Bayesian age-depth modelling applied to varve and radiometric dating to optimize the transfer of an existing high-resolution chronology to a new composite sediment profile from Holzmaar (West-Eifel Volcanic Field, Germany)

Abstract. This study gives an overview of different varve integration methods with Bacon. These techniques will become important for the future as technologies evolve with more sites being revisited for the application of new and high-resolution scanning methods. Thus, the transfer of existing chronologies will become necessary, because the recounting of varves will be too time consuming and expensive to be funded. We introduce new sediment cores from Holzmaar (West-Eifel Volcanic Field, Germany), a volcanic maar lake with a well-studied varved record. Four different age-depth models (A-D) have been calculated for the new composite sediment profile (HZM19) using Bayesian statistics with Bacon.

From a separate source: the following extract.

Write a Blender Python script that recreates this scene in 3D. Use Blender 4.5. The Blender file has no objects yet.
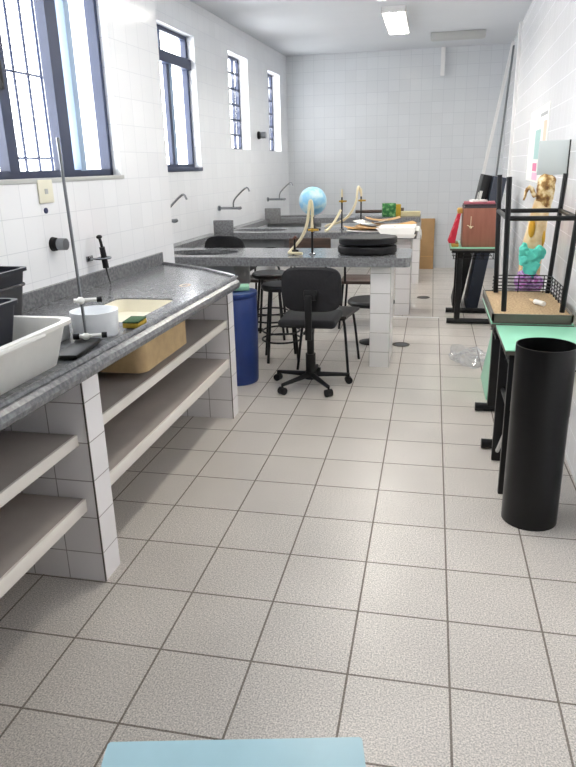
import bpy, bmesh, math, random
from mathutils import Vector, Matrix
random.seed(7)
SC = bpy.context.scene
COL = SC.collection
PI = math.pi

# ------------------------------------------------------------------ mesh builder
class MB:
    def __init__(s): s.bm = bmesh.new()
    def _xf(s, vs, M): bmesh.ops.transform(s.bm, matrix=M, verts=vs)
    def box(s, x0, x1, y0, y1, z0, z1, bevel=0, seg=2, rot=None, pivot=None):
        r = bmesh.ops.create_cube(s.bm, size=1.0); vs = r['verts']
        M = Matrix.Translation(((x0+x1)/2, (y0+y1)/2, (z0+z1)/2)) @ Matrix.Diagonal((x1-x0, y1-y0, z1-z0, 1))
        if rot is not None:
            p = Vector(pivot) if pivot else Vector(((x0+x1)/2, (y0+y1)/2, (z0+z1)/2))
            M = Matrix.Translation(p) @ rot.to_4x4() @ Matrix.Translation(-p) @ M
        s._xf(vs, M)
        if bevel > 0:
            es = list({e for v in vs for e in v.link_edges})
            bmesh.ops.bevel(s.bm, geom=es, offset=bevel, segments=seg, profile=.5, affect='EDGES')
        return s
    def cyl(s, p0, p1, r0, r1=None, n=16, caps=True):
        p0 = Vector(p0); p1 = Vector(p1); r1 = r0 if r1 is None else r1
        d = p1-p0
        r = bmesh.ops.create_cone(s.bm, cap_ends=caps, segments=n, radius1=r0, radius2=r1, depth=d.length)
        q = Vector((0, 0, 1)).rotation_difference(d.normalized())
        s._xf(r['verts'], Matrix.Translation((p0+p1)/2) @ q.to_matrix().to_4x4())
        return s
    def sphere(s, c, r, sc=(1, 1, 1), u=20, v=12):
        q = bmesh.ops.create_uvsphere(s.bm, u_segments=u, v_segments=v, radius=r)
        s._xf(q['verts'], Matrix.Translation(c) @ Matrix.Diagonal((*sc, 1)))
        return s
    def tube(s, pts, r, n=8, smooth=0, closed=False):
        P = [Vector(p) for p in pts]
        for _ in range(smooth):
            Q = [] if closed else [P[0]]
            m = len(P)
            for i in range(m if closed else m-1):
                a, b = P[i], P[(i+1) % m]
                Q += [a*.75+b*.25, a*.25+b*.75]
            if not closed: Q.append(P[-1])
            P = Q
        m = len(P); rings = []; up = None
        for i, p in enumerate(P):
            if closed: t = P[(i+1) % m]-P[i-1]
            else: t = P[min(i+1, m-1)]-P[max(i-1, 0)]
            t.normalize()
            if up is None:
                up = Vector((0, 0, 1)) if abs(t.z) < .9 else Vector((1, 0, 0))
            a = t.cross(up)
            if a.length < 1e-4: a = t.cross(Vector((.3, .8, .1)))
            a.normalize(); b = a.cross(t).normalized(); up = b
            if isinstance(r, (list, tuple)):
                q = i/(m-1)*(len(r)-1); qi = min(int(q), len(r)-2); rr = r[qi]+(r[qi+1]-r[qi])*(q-qi)
            else: rr = r
            rings.append([s.bm.verts.new(p+(a*math.cos(2*PI*k/n)+b*math.sin(2*PI*k/n))*rr) for k in range(n)])
        for i in range(m if closed else m-1):
            A, B = rings[i], rings[(i+1) % m]
            for k in range(n):
                s.bm.faces.new((A[k], A[(k+1) % n], B[(k+1) % n], B[k]))
        if not closed:
            s.bm.faces.new(rings[0][::-1]); s.bm.faces.new(rings[-1])
        return s
    def lathe(s, prof, c=(0, 0, 0), n=32, sx=1, sy=1):
        rings = []
        for (r, z) in prof:
            if r < 1e-6: rings.append([s.bm.verts.new((c[0], c[1], c[2]+z))])
            else: rings.append([s.bm.verts.new((c[0]+sx*r*math.cos(2*PI*k/n), c[1]+sy*r*math.sin(2*PI*k/n), c[2]+z)) for k in range(n)])
        for A, B in zip(rings, rings[1:]):
            for k in range(n):
                k2 = (k+1) % n
                if len(A) == 1 and len(B) == 1: continue
                if len(A) == 1: s.bm.faces.new((A[0], B[k2], B[k]))
                elif len(B) == 1: s.bm.faces.new((A[k], A[k2], B[0]))
                else: s.bm.faces.new((A[k], A[k2], B[k2], B[k]))
        return s
    def slab(s, outer, holes, z0, z1, bevel=0):
        es = []
        for loop in [outer]+holes:
            vs = [s.bm.verts.new((x, y, z1)) for x, y in loop]
            es += [s.bm.edges.new((vs[i], vs[(i+1) % len(vs)])) for i in range(len(vs))]
        r = bmesh.ops.triangle_fill(s.bm, use_beauty=True, edges=es)
        fs = [f for f in r['geom'] if isinstance(f, bmesh.types.BMFace)]
        for f in fs:
            f.normal_update()
            if f.normal.z < 0: f.normal_flip()
        ex = bmesh.ops.extrude_face_region(s.bm, geom=fs)
        vs = [v for v in ex['geom'] if isinstance(v, bmesh.types.BMVert)]
        bmesh.ops.translate(s.bm, verts=vs, vec=(0, 0, z0-z1))
        bmesh.ops.recalc_face_normals(s.bm, faces=s.bm.faces)
        return s
    def prism(s, poly, axis, a0, a1):
        # poly in the plane across 'axis' : axis x -> (y,z), y -> (x,z), z -> (x,y)
        def P(u, v, a): return {'x': (a, u, v), 'y': (u, a, v), 'z': (u, v, a)}[axis]
        A = [s.bm.verts.new(P(u, v, a0)) for u, v in poly]; B = [s.bm.verts.new(P(u, v, a1)) for u, v in poly]
        s.bm.faces.new(A); s.bm.faces.new(B[::-1]); n = len(A)
        for i in range(n): s.bm.faces.new((A[i], B[i], B[(i+1) % n], A[(i+1) % n]))
        bmesh.ops.recalc_face_normals(s.bm, faces=s.bm.faces)
        return s
    def quad(s, *pts):
        s.bm.faces.new([s.bm.verts.new(p) for p in pts]); return s
    def xform(s, M):
        bmesh.ops.transform(s.bm, matrix=M, verts=s.bm.verts); return s
    def jitter(s, a, scale=9.0):
        from mathutils import noise
        for v in s.bm.verts:
            v.co += Vector(noise.noise_vector(v.co*scale))*a
        return s
    def build(s, name, mat, parent=None, smooth=True, angle=35, uvo=(0, 0)):
        bm = s.bm
        bmesh.ops.recalc_face_normals(bm, faces=bm.faces)
        uv = bm.loops.layers.uv.new('UVMap')
        for f in bm.faces:
            n = f.normal; a = max(range(3), key=lambda i: abs(n[i]))
            for l in f.loops:
                c = l.vert.co
                l[uv].uv = ((c.y, c.z), (c.x, c.z), (c.x, c.y))[a]
                l[uv].uv.x += uvo[0]; l[uv].uv.y += uvo[1]
            f.smooth = smooth
        me = bpy.data.meshes.new(name); bm.to_mesh(me); bm.free()
        if smooth: me.set_sharp_from_angle(angle=math.radians(angle))
        me.materials.append(mat)
        o = bpy.data.objects.new(name, me); COL.objects.link(o)
        if parent is not None: o.parent = parent
        return o

def tag(o, label=None, cat=None, group=None, kind=None):
    if label: o['label'] = label
    if cat: o['category'] = cat
    if group: o['group'] = group
    if kind: o['kind'] = kind
    return o
def thing(name, label, cat, loc=(0, 0, 0), rotz=0, group=None):
    o = bpy.data.objects.new(name, None); COL.objects.link(o)
    o.location = loc; o.rotation_euler = (0, 0, rotz); o.empty_display_size = .1
    return tag(o, label, cat, group)
def struct(name, loc=(0, 0, 0), rotz=0):
    o = bpy.data.objects.new(name, None); COL.objects.link(o)
    o.location = loc; o.rotation_euler = (0, 0, rotz); o.empty_display_size = .1
    o['kind'] = 'structure'; return o
def dup(root, loc, rotz=0, label=None):
    r = root.copy(); COL.objects.link(r); r.location = loc; r.rotation_euler = (0, 0, rotz)
    if label: r['label'] = label
    for ch in list(root.children):
        c = ch.copy(); COL.objects.link(c); c.parent = r
        for g in list(ch.children):
            d = g.copy(); COL.objects.link(d); d.parent = c
    return r

# ------------------------------------------------------------------ materials
def new(name):
    m = bpy.data.materials.new(name); m.use_nodes = True
    nt = m.node_tree; b = nt.nodes['Principled BSDF']; return m, nt, b
def lin(c):
    return tuple(((x/12.92) if x <= .04045 else ((x+.055)/1.055)**2.4) for x in c)
def hexc(h): return lin(tuple(int(h[i:i+2], 16)/255 for i in (0, 2, 4)))
def plain(name, h, rough=.5, metal=0, noise=0, nscale=20, bump=0, spec=.5, alpha=None, coat=0):
    m, nt, b = new(name); c = hexc(h)
    b.inputs['Base Color'].default_value = (*c, 1); b.inputs['Roughness'].default_value = rough
    b.inputs['Metallic'].default_value = metal; b.inputs['Specular IOR Level'].default_value = spec
    b.inputs['Coat Weight'].default_value = coat
    if noise or bump:
        tc = nt.nodes.new('ShaderNodeTexCoord'); nz = nt.nodes.new('ShaderNodeTexNoise')
        nz.inputs['Scale'].default_value = nscale; nz.inputs['Detail'].default_value = 5
        nt.links.new(tc.outputs['Object'], nz.inputs['Vector'])
        if noise:
            r = nt.nodes.new('ShaderNodeMapRange'); r.inputs['From Min'].default_value = .3; r.inputs['From Max'].default_value = .7
            r.inputs['To Min'].default_value = 1-noise; r.inputs['To Max'].default_value = 1+noise
            nt.links.new(nz.outputs['Fac'], r.inputs['Value'])
            mx = nt.nodes.new('ShaderNodeVectorMath'); mx.operation = 'SCALE'; mx.inputs[0].default_value = c
            nt.links.new(r.outputs['Result'], mx.inputs['Scale']); nt.links.new(mx.outputs[0], b.inputs['Base Color'])
        if bump:
            bp = nt.nodes.new('ShaderNodeBump'); bp.inputs['Strength'].default_value = bump; bp.inputs['Distance'].default_value = .01
            nt.links.new(nz.outputs['Fac'], bp.inputs['Height']); nt.links.new(bp.outputs['Normal'], b.inputs['Normal'])
    if alpha is not None: b.inputs['Alpha'].default_value = alpha
    return m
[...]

All models incorporate new Pb-210 and Cs-137 dates for the top of the record, the latest calibration curve (IntCal20) for radiocarbon ages as well as the new age estimation for the Laacher See Tephra. Model A is based on previously published radiocarbon measurements only, while Models B-D integrate the previously published varve chronology (VT-99) with different approaches. Model B rests upon radiocarbon data, while parameter settings are obtained from sedimentation rates derived from VT-99. Model C is based on radiocarbon dates and on VT-99 as several normal-distributed tie-points, while Model D is segmented into four sections: Sections 1 and 3 are based on VT-99 only, whereas Sections 2 and 4 rely on Bacon age-depth models including additional information from VT-99. In terms of accuracy, the parameter-based integration Model B shows little improvement over the non-integrated approach, whereas the tie point-based integration Model C reflects the complex accumulation history of Holzmaar much better. Only the segmented and parameter-based age-integration approach of Model D adapts and improves VT-99 by replacing sections of higher counting errors with Bayesian modelling of radiocarbon ages and thus efficiently makes available the best possible and precise age-depth model for HZM19. This approach will value all ongoing and high-resolution investigations for a better understanding of decadal-scale Holocene environmental and climatic variations.